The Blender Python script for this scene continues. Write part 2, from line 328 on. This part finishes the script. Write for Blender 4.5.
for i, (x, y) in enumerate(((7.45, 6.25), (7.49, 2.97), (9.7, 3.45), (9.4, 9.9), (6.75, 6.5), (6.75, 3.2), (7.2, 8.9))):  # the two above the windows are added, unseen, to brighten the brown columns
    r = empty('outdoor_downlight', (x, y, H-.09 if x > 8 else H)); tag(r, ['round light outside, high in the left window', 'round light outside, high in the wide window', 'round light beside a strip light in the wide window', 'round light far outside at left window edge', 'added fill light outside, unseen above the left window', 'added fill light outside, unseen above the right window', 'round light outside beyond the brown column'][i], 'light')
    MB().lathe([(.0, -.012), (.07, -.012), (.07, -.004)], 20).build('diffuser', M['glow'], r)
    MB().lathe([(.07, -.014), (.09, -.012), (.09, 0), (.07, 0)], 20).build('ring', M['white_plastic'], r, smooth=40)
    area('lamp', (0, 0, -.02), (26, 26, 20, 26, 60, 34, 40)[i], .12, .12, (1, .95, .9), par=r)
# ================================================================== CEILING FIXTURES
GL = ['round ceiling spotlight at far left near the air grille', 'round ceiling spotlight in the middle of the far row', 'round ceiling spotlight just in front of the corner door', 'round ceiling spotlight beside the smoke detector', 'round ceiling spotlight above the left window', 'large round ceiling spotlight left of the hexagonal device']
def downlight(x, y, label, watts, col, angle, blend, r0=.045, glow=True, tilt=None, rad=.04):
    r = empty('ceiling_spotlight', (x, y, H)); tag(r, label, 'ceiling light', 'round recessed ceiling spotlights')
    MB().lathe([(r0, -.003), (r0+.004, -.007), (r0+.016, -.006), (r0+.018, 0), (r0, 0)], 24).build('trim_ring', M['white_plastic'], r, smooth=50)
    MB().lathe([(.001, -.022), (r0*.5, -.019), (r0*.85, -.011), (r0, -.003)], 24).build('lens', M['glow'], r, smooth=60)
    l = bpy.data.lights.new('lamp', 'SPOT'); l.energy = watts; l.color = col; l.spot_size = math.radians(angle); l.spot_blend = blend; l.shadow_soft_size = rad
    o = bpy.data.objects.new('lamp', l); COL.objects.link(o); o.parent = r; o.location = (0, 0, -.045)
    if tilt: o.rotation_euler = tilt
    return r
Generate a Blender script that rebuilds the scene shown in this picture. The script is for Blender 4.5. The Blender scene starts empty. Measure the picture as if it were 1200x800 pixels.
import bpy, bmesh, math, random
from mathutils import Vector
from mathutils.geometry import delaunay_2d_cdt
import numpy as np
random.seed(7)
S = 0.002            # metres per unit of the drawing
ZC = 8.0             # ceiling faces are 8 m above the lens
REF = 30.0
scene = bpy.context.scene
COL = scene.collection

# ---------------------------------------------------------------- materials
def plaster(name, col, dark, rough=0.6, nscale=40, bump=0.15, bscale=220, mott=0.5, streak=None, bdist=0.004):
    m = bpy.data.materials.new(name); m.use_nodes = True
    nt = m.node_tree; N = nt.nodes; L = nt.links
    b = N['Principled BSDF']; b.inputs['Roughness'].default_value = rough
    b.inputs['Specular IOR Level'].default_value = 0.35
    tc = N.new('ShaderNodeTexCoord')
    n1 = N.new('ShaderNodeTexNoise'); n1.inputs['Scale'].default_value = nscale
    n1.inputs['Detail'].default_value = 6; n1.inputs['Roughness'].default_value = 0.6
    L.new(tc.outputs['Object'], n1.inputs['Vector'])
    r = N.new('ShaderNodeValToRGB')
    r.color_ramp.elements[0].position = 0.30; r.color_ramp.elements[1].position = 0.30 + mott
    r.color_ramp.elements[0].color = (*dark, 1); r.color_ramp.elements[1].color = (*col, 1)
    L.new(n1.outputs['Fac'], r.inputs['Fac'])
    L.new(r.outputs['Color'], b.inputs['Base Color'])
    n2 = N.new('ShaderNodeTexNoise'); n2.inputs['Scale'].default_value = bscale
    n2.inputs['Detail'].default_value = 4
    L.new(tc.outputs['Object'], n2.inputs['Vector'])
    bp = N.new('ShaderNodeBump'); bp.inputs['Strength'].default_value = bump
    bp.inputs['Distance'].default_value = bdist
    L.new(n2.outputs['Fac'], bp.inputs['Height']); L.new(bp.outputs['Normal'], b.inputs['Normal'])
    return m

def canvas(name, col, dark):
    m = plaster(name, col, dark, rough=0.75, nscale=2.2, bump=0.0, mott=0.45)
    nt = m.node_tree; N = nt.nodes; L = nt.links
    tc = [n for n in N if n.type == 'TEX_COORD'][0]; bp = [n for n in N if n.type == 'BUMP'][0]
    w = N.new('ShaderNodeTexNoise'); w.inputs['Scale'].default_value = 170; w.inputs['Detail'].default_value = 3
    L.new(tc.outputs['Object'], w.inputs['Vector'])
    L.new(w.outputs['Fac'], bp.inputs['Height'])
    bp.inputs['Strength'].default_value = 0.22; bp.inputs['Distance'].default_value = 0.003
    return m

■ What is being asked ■
Copy out every entry again, exactly as it was given.

■ Answer to the task ■
The Blender Python script for this scene continues. Write part 2, from line 328 on. This part finishes the script. Write for Blender 4.5.
for i, (x, y) in enumerate(((7.45, 6.25), (7.49, 2.97), (9.7, 3.45), (9.4, 9.9), (6.75, 6.5), (6.75, 3.2), (7.2, 8.9))):  # the two above the windows are added, unseen, to brighten the brown columns
    r = empty('outdoor_downlight', (x, y, H-.09 if x > 8 else H)); tag(r, ['round light outside, high in the left window', 'round light outside, high in the wide window', 'round light beside a strip light in the wide window', 'round light far outside at left window edge', 'added fill light outside, unseen above the left window', 'added fill light outside, unseen above the right window', 'round light outside beyond the brown column'][i], 'light')
    MB().lathe([(.0, -.012), (.07, -.012), (.07, -.004)], 20).build('diffuser', M['glow'], r)
    MB().lathe([(.07, -.014), (.09, -.012), (.09, 0), (.07, 0)], 20).build('ring', M['white_plastic'], r, smooth=40)
    area('lamp', (0, 0, -.02), (26, 26, 20, 26, 60, 34, 40)[i], .12, .12, (1, .95, .9), par=r)
# ================================================================== CEILING FIXTURES
GL = ['round ceiling spotlight at far left near the air grille', 'round ceiling spotlight in the middle of the far row', 'round ceiling spotlight just in front of the corner door', 'round ceiling spotlight beside the smoke detector', 'round ceiling spotlight above the left window', 'large round ceiling spotlight left of the hexagonal device']
def downlight(x, y, label, watts, col, angle, blend, r0=.045, glow=True, tilt=None, rad=.04):
    r = empty('ceiling_spotlight', (x, y, H)); tag(r, label, 'ceiling light', 'round recessed ceiling spotlights')
    MB().lathe([(r0, -.003), (r0+.004, -.007), (r0+.016, -.006), (r0+.018, 0), (r0, 0)], 24).build('trim_ring', M['white_plastic'], r, smooth=50)
    MB().lathe([(.001, -.022), (r0*.5, -.019), (r0*.85, -.011), (r0, -.003)], 24).build('lens', M['glow'], r, smooth=60)
    l = bpy.data.lights.new('lamp', 'SPOT'); l.energy = watts; l.color = col; l.spot_size = math.radians(angle); l.spot_blend = blend; l.shadow_soft_size = rad
    o = bpy.data.objects.new('lamp', l); COL.objects.link(o); o.parent = r; o.location = (0, 0, -.045)
    if tilt: o.rotation_euler = tilt
    return r
Generate a Blender script that rebuilds the scene shown in this picture. The script is for Blender 4.5. The Blender scene starts empty. Measure the picture as if it were 1200x800 pixels.
import bpy, bmesh, math, random
from mathutils import Vector
from mathutils.geometry import delaunay_2d_cdt
import numpy as np
random.seed(7)
S = 0.002            # metres per unit of the drawing
ZC = 8.0             # ceiling faces are 8 m above the lens
REF = 30.0
scene = bpy.context.scene
COL = scene.collection

# ---------------------------------------------------------------- materials
def plaster(name, col, dark, rough=0.6, nscale=40, bump=0.15, bscale=220, mott=0.5, streak=None, bdist=0.004):
    m = bpy.data.materials.new(name); m.use_nodes = True
    nt = m.node_tree; N = nt.nodes; L = nt.links
    b = N['Principled BSDF']; b.inputs['Roughness'].default_value = rough
    b.inputs['Specular IOR Level'].default_value = 0.35
    tc = N.new('ShaderNodeTexCoord')
    n1 = N.new('ShaderNodeTexNoise'); n1.inputs['Scale'].default_value = nscale
    n1.inputs['Detail'].default_value = 6; n1.inputs['Roughness'].default_value = 0.6
    L.new(tc.outputs['Object'], n1.inputs['Vector'])
    r = N.new('ShaderNodeValToRGB')
    r.color_ramp.elements[0].position = 0.30; r.color_ramp.elements[1].position = 0.30 + mott
    r.color_ramp.elements[0].color = (*dark, 1); r.color_ramp.elements[1].color = (*col, 1)
    L.new(n1.outputs['Fac'], r.inputs['Fac'])
    L.new(r.outputs['Color'], b.inputs['Base Color'])
    n2 = N.new('ShaderNodeTexNoise'); n2.inputs['Scale'].default_value = bscale
    n2.inputs['Detail'].default_value = 4
    L.new(tc.outputs['Object'], n2.inputs['Vector'])
    bp = N.new('ShaderNodeBump'); bp.inputs['Strength'].default_value = bump
    bp.inputs['Distance'].default_value = bdist
    L.new(n2.outputs['Fac'], bp.inputs['Height']); L.new(bp.outputs['Normal'], b.inputs['Normal'])
    return m

def canvas(name, col, dark):
    m = plaster(name, col, dark, rough=0.75, nscale=2.2, bump=0.0, mott=0.45)
    nt = m.node_tree; N = nt.nodes; L = nt.links
    tc = [n for n in N if n.type == 'TEX_COORD'][0]; bp = [n for n in N if n.type == 'BUMP'][0]
    w = N.new('ShaderNodeTexNoise'); w.inputs['Scale'].default_value = 170; w.inputs['Detail'].default_value = 3
    L.new(tc.outputs['Object'], w.inputs['Vector'])
    L.new(w.outputs['Fac'], bp.inputs['Height'])
    bp.inputs['Strength'].default_value = 0.22; bp.inputs['Distance'].default_value = 0.003
    return m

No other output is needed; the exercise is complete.